*Aim*. All lines in which the word "scene" occurs are to be extracted.

*Material provided*.
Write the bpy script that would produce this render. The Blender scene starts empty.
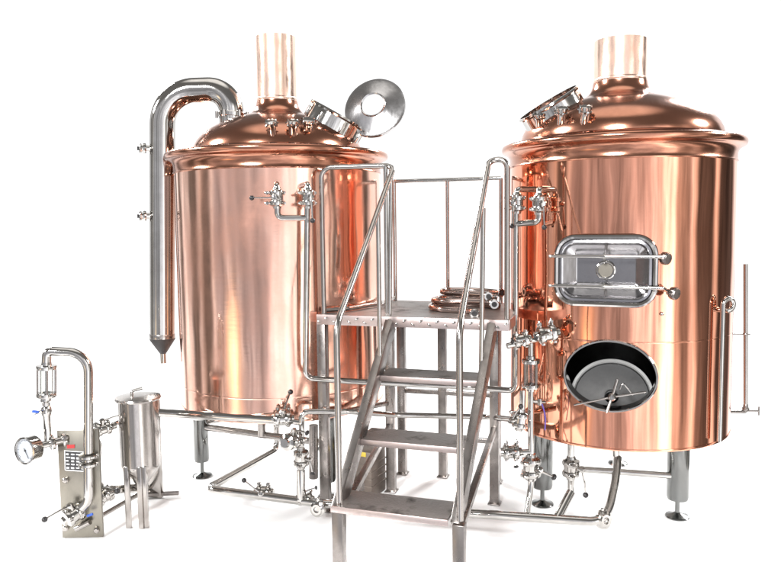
import bpy, bmesh, math, random
from mathutils import Vector as V, Matrix as M
random.seed(7)
PI = math.pi
S = bpy.context.scene
COL = S.collection

# ------------------------------------------------------------------ camera
F, PITCH, ROLL, CZ = 711.5, 0.082, -0.012, 1.837
cam = bpy.data.objects.new('camera', bpy.data.cameras.new('camera'))
COL.objects.link(cam)
cam.data.sensor_width = 36
cam.data.lens = 36 * F / 781
cam.data.clip_end = 400
cam.matrix_world = M.Translation((0, 0, CZ)) @ M.Rotation(PI / 2 - PITCH, 4, 'X') @ M.Rotation(ROLL, 4, 'Z')
S.camera = cam
cR, cU, cF = V((1, 0, 0)), V((0, math.sin(PITCH), math.cos(PITCH))), V((0, math.cos(PITCH), -math.sin(PITCH)))


def ray(u, v):
    du, dv = u - 390.5, v - 281
    a = du * math.cos(ROLL) + dv * math.sin(ROLL)
    b = -du * math.sin(ROLL) + dv * math.cos(ROLL)
    return cR * a - cU * b + cF * F


def A(u, v, Y):
    d = ray(u, v)
    return V((0, 0, CZ)) + d * (Y / d.y)


# ------------------------------------------------------------------ materials
def mat(name, base, metal=0.0, rough=0.4, **k):
    m = bpy.data.materials.new(name)
    m.use_nodes = True
    b = m.node_tree.nodes['Principled BSDF']
    b.inputs['Base Color'].default_value = (*base, 1)
    b.inputs['Metallic'].default_value = metal
    b.inputs['Roughness'].default_value = rough
    for a, v in k.items():
        b.inputs[a].default_value = v
    return m


def wear(m, scale, stretch, c2, mix=(.35, .7), rough=None, bump=0.0, bscale=4.0, bstretch=(1, 1, .4), fine=None, detail=6, seam=None):
    """blotchy tone, uneven polish and slight waviness"""
    nt = m.node_tree
    N, L = nt.nodes, nt.links
    b = N['Principled BSDF']
    tc = N.new('ShaderNodeTexCoord')
    mp = N.new('ShaderNodeMapping')
    mp.inputs['Scale'].default_value = stretch
    L.new(tc.outputs['Object'], mp.inputs[0])
    no = N.new('ShaderNodeTexNoise')
    no.inputs['Scale'].default_value = scale
    no.inputs['Detail'].default_value = detail
    no.inputs['Roughness'].default_value = .62
    L.new(mp.outputs[0], no.inputs['Vector'])
    r = N.new('ShaderNodeValToRGB')
    r.color_ramp.elements[0].position, r.color_ramp.elements[1].position = mix
    r.color_ramp.elements[0].color = b.inputs['Base Color'].default_value[:]
    r.color_ramp.elements[1].color = (*c2, 1)
    L.new(no.outputs['Fac'], r.inputs[0])
    L.new(r.outputs[0], b.inputs['Base Color'])
    if rough:
        mr = N.new('ShaderNodeMapRange')
        mr.inputs[1].default_value, mr.inputs[2].default_value = .3, .75
        mr.inputs[3].default_value, mr.inputs[4].default_value = rough
        L.new(no.outputs['Fac'], mr.inputs[0])
        L.new(mr.outputs[0], b.inputs['Roughness'])
    if bump or fine:
        m2 = N.new('ShaderNodeMapping')
        m2.inputs['Scale'].default_value = bstretch
        L.new(tc.outputs['Object'], m2.inputs[0])
        n2 = N.new('ShaderNodeTexNoise')
        n2.inputs['Scale'].default_value = bscale
        n2.inputs['Detail'].default_value = 2
        L.new(m2.outputs[0], n2.inputs['Vector'])
        bp = N.new('ShaderNodeBump')
        bp.inputs['Strength'].default_value = bump
        bp.inputs['Distance'].default_value = .02
        L.new(n2.outputs['Fac'], bp.inputs['Height'])
        last = bp
        if fine:
            m3 = N.new('ShaderNodeMapping')
            m3.inputs['Scale'].default_value = fine[1]
            m3.inputs['Rotation'].default_value = (0, fine[3] if len(fine) > 3 else 0, 0)
            L.new(tc.outputs['Object'], m3.inputs[0])
            n3 = N.new('ShaderNodeTexNoise')
            n3.inputs['Scale'].default_value = fine[0]
            n3.inputs['Detail'].default_value = 4
            L.new(m3.outputs[0], n3.inputs['Vector'])
            b3 = N.new('ShaderNodeBump')
            b3.inputs['Strength'].default_value = fine[2]
            b3.inputs['Distance'].default_value = .002
            L.new(n3.outputs['Fac'], b3.inputs['Height'])
            L.new(bp.outputs[0], b3.inputs['Normal'])
            last = b3
        if seam:
            sx = N.new('ShaderNodeSeparateXYZ')
            L.new(tc.outputs['Object'], sx.inputs[0])
            m1 = N.new('ShaderNodeMath'); m1.operation = 'SUBTRACT'; m1.inputs[1].default_value = seam
            L.new(sx.outputs['Z'], m1.inputs[0])
            m2_ = N.new('ShaderNodeMath'); m2_.operation = 'ABSOLUTE'
            L.new(m1.outputs[0], m2_.inputs[0])
            m3_ = N.new('ShaderNodeMapRange')
            m3_.inputs[2].default_value, m3_.inputs[3].default_value, m3_.inputs[4].default_value = .006, 1, 0
            L.new(m2_.outputs[0], m3_.inputs[0])
            b4 = N.new('ShaderNodeBump')
            b4.inputs['Strength'].default_value = .5
            b4.inputs['Distance'].default_value = .0012
            L.new(m3_.outputs[0], b4.inputs['Height'])
            L.new(last.outputs[0], b4.inputs['Normal'])
            last = b4
        L.new(last.outputs[0], b.inputs['Normal'])
    return m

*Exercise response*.
Write the bpy script that would produce this render. The Blender scene starts empty.
S = bpy.context.scene